In order to get a good answer from any site, you need to ask it clearly. Here are some keys:

  1. Use a subject line that will get the attention of someone likely to have a good answer. It should be more specific than the category you specify: Don't say "Math help" on a math site, or "Algebra" in the Algebra category, or "Help please!!!" anywhere, which tell us nothing; rather, say something like "Equation of a line" or "Rate problem" or "How can I factor a cubic?". Briefly summarize the nature of your question.
  2. Don't omit important information from the body of the question and put it only in the subject line; sometimes we forget to read the subject. In particular, don't start a sentence in the subject and continue it in the body. Similarly, do not include essential parts of the problem only in an attachment or picture without typing it in the body of the message.
  3. State the entire problem, in detail. If it is an exercise or assignment you were given, quote the whole thing verbatim (including the choices in a multiple-choice problem); and if you are asking only about a late step in a multi-step problem, tell us the earlier steps and your answers, so we can see if something went wrong there. Also tell us the context -- what topic you are studying, or why you are asking.
  4. Show whatever work you have done, or at least tell us what you know that might be of use. This gives us a starting point in guiding you to a solution using what you already know. It's important to understand that there are often several ways to approach a problem, and we will want to use the method you've been taught -- which we can't know unless you tell us. Also, tell us where you need help, and what went wrong.
  5. Don't expect us to do your homework for you. Its purpose is to give you practice doing the math, not to see what someone else can do for you. (Would you go to gym class to watch a teacher do push-ups? No; it's the teacher's job to watch you do them, and give helpful advice.) In particular, we will not help you cheat.
  6. Show that you have made an effort to learn; the more you say, the more effort we will put into helping you.
  7. Keep a thread to one topic; if you have an unrelated question, don't tack it on to your current thread.

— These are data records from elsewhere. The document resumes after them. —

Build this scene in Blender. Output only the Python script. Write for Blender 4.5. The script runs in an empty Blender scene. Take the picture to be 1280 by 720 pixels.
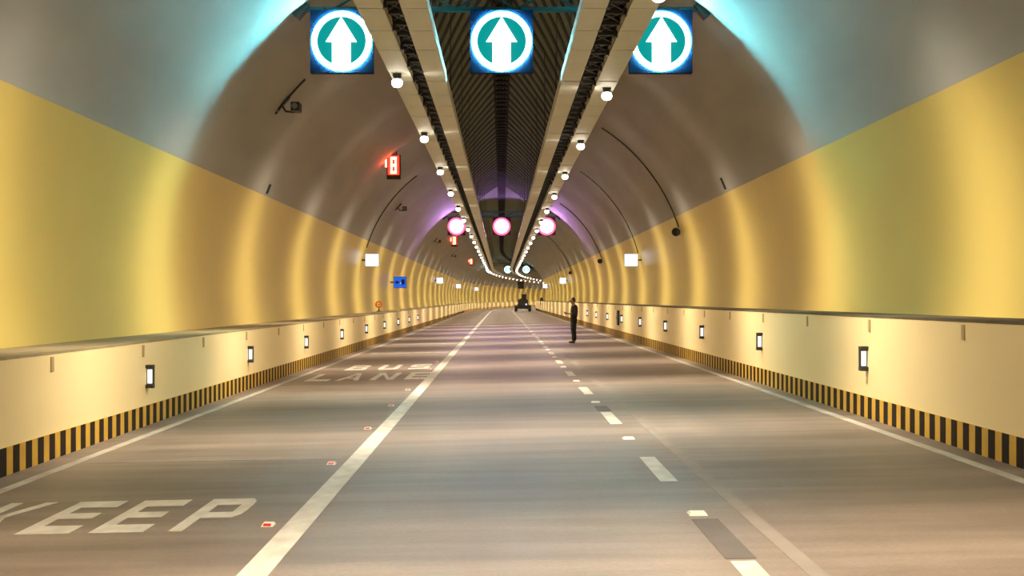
import bpy, bmesh, math, random
from mathutils import Vector, Matrix
random.seed(7)
SC = bpy.context.scene
COL = SC.collection
PI = math.pi
FPX = 1400.0            # focal length in pixels of the 1280 wide frame
EYE = 1.70              # camera height over the middle of the road

# ------------------------------------------------------------------ camera
cam = bpy.data.cameras.new('camera')
cam.sensor_width = 36.0
cam.lens = 36.0 * FPX / 1280.0
cam.shift_x = (640 - 627) / 1280.0
cam.shift_y = (374 - 360) / 1280.0
cam.clip_end = 2000
co = bpy.data.objects.new('camera', cam)
COL.objects.link(co)
co.location = (0, 0, EYE)
co.rotation_euler = (PI / 2, 0, 0)
SC.camera = co
# ------------------------------------------------------------------ world, exposure
w = bpy.data.worlds.new('world')
SC.world = w
w.use_nodes = True
w.node_tree.nodes['Background'].inputs[0].default_value = (0.02, 0.022, 0.025, 1)
w.node_tree.nodes['Background'].inputs[1].default_value = 1.0
SC.view_settings.view_transform = 'Standard'
SC.view_settings.look = 'None'
SC.view_settings.exposure = 0.0
SC.view_settings.gamma = 1.0
SC.cycles.use_denoising = True
SC.cycles.max_bounces = 8
SC.cycles.diffuse_bounces = 6
SC.cycles.sample_clamp_indirect = 6.0
LAMP_W = 2200.0
LAMP_COLOR = (1.0, 0.865, 0.675)
LAMP_SIGMA = 0.26         # width of the lamp's beam along the tunnel
LAMP_BASE = 0.11          # share of the light outside that beam

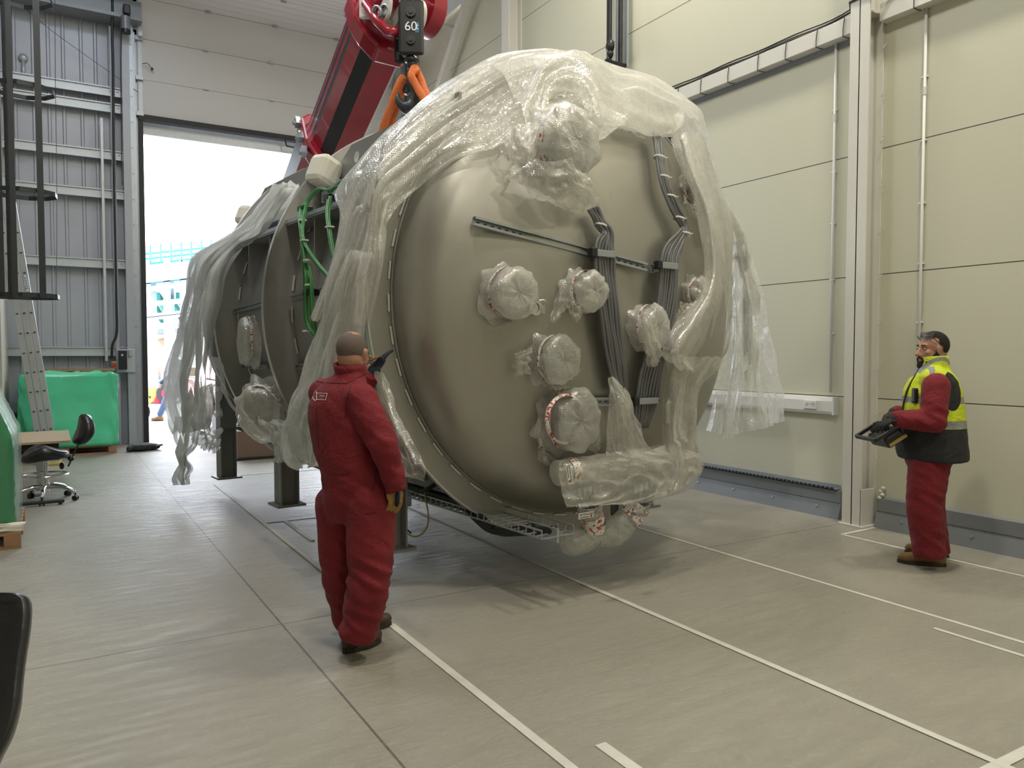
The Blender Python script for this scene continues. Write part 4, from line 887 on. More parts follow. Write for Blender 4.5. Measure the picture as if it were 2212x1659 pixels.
wport(0, 0, .20, .24, .20, 'fat knotted film bundle hanging below the middle flange', [[[(550, 900, -1.75), (575, 915, -1.8), (600, 905, -1.75)], [(575, 925, -1.75), (600, 930, -1.8), (625, 920, -1.75)], [(588, 965, -1.75), (602, 965, -1.8), (618, 960, -1.75)], [(590, 998, -1.75), (602, 1000, -1.8), (612, 998, -1.75)]]], 12, m='bubble', on=pb, crinkle=.25)
pb = t_x(470, 865, -1.35)
wport(0, 0, .16, .16, .16, 'taped film bundle by the top of the far leg', (), 13, on=pb, crinkle=.3)

# ================================================================== CRANE
def bt(px, py, s_): return tw(t_y(px, py, s_))
c_hook = tw((-.02, 2.5, 0)); HKX, HKY = c_hook.x, c_hook.y
# boom axis in the vertical plane over the vessel
def axp(s, z): return tw((-.02, s, z))
P_top = axp(2.9, 5.12); 
P_top = at(832, 40, 8.05); P_low = at(718, 315, 9.7)
bd_ = (P_low-P_top).normalized(); P_head = P_top-bd_*.15; far = P_low+bd_*6.2
bs = V((TU.x, TU.y, 0)); bu = bd_.cross(bs).normalized(); 
if bu.z < 0: bu = -bu
tb = thing('crane_boom', 'red and dark grey telescopic crane boom coming in through the door', 'crane boom', V((far.x, far.y, 0)))
def section(w, h, cut=.35, rb=.4):      # rounded belly polygon, returns (offset, material) loops
    pts = [(-w, h*.55), (-w, -h*.15), (-w*.8, -h*.6), (-w*.45, -h), (w*.45, -h), (w*.8, -h*.6), (w, -h*.15), (w, h*.55), (w*.7, h*.75), (-w*.7, h*.75)]; return pts
def boom_part(a, b_, w, h, name, mats, order):
    mb = MB(); pts = section(w, h); R = []
    for p in (a, b_): R.append([p+bs*x+bu*y for x, y in pts])
    n = len(pts)
    for k in range(n): 
        i, j = k, (k+1) % n; mb.add([R[0][i], R[0][j], R[1][j], R[1][i]], [(0, 1, 2, 3)], order[k])
    mb.add(R[0], [tuple(range(n))], 0); mb.add(R[1], [tuple(range(n))], 0)
    return mb.build(name, mats, tb, fix=True)
BM = ['red_paint', 'boom_dark', 'boom_grey']
boom_part(P_top, P_low, .30, .36, 'boom_section', BM, [1, 0, 1, 0, 2, 2, 0, 1, 1, 0])
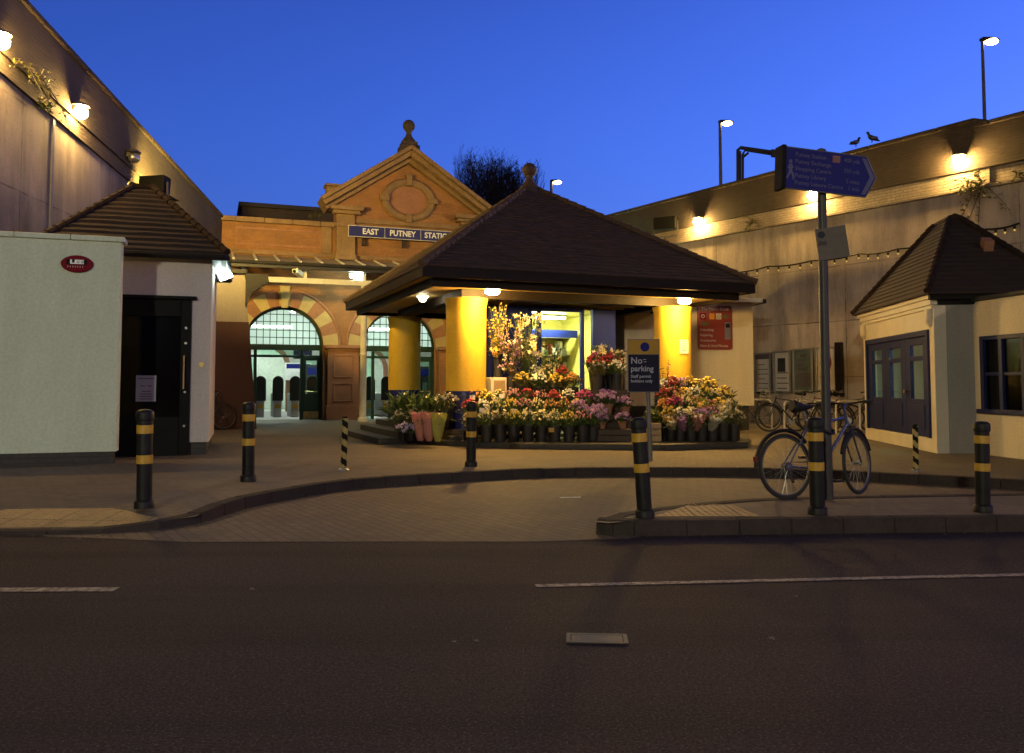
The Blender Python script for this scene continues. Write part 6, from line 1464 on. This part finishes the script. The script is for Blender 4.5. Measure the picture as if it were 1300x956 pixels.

This not only makes our conversations easier to follow, but also gives you a better chance of getting an answer, because other Math Doctors who are available are more likely to help with a new question. A question in an existing thread is likely to be looked at only by its "owner", who may not be available.
  8. Don't submit many questions at once, without waiting for an answer to the first couple; you are likely to learn how to do the later questions from our answers to the earlier ones. Especially, don't ask the same question in more than one thread. If you want a different answer than we have given, tell us; someone else may join the discussion with a different perspective.
  9. Ask your question in English; most of us don't know most other languages. But if you have to translate a problem into English, it may help to also give the original form, so we can check its meaning. Also, avoid text-speak; abbreviations like "d" for "the" or "ur" for "your" don't mix well with math symbols, and are likely to be misunderstood.
  10. Format symbols in a way that can be read easily. We hope to support LaTeX formatting eventually, but don't worry if you don't even know what that is; see our article How to type math for standard ways to write formulas (such as "x^2" for x squared and "sqrt(x)" for the square root of x). Also, use parentheses to ensure that what you write means what you intend.
  11. Be polite. Keep in mind that we are volunteers who are trying to help you. Help us to feel good about what we do. But if we goof, tell us (as gently as you can). We are also human!
  12. Feel free to ask any questions you have about math, not just about particular problems! On the other hand, sometimes an example can make it clearer what you are asking about, so be specific when you can, even about a general question. See the blog for examples of interesting problems we have been asked in the past.